I’m currently on Chapter 11, called Ten Common Specific Phobias. It’s pretty much as advertised, a listing of ten phobias and some potential methods of overcoming each one. Most of these don’t pertain to me. The most common phobia, performance anxiety (public speaking and the like), is something that I only marginally deal with, others listed don’t bother me at all. The tenth one, however, is my single greatest fear. I’ve awoken in a cold sweat dreaming about it, and I can feel the panic rising in me even now just thinking about it, because it’s something that I WILL eventually have to face.

I have a tremendous fear of dying.

I’m not scared of being dead. That part doesn’t bother me. I’m not worried about my soul in the afterlife, and an endless, dreamless sleep if there’s nothing is just that. What bothers me, however, is the process of dying, the panicked gasping for breath that doesn’t come, the potential for a long, drawn out illness, the chance that it’s going to hurt very badly. That’s the part that I’m terrified of.

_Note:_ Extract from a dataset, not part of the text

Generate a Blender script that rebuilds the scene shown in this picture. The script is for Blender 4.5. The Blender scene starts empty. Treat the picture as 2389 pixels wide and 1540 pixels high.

Fortunately, there appear to be some concrete things that the book suggests to help ease that fear. I only today discovered the section existed, and skipped ahead briefly to scan it. There appears to be more reading that I’m going to have to do after I finish my work with this book, but I’m okay with that. I just hope that it helps. I really wish I didn’t fear this so much, but the older I’m getting and the poorer my health becomes, the more I’m forced to face the fact that I likely don’t have as many years ahead of me as I do behind me. (Hopefully I’m wrong about that, and if I’m not, I hope I miss it by just a few years.) It’s a crippling feeling to know that I’m helpless to prevent it from happening.

I’ll have more on this in a few days when I get to the actual section itself.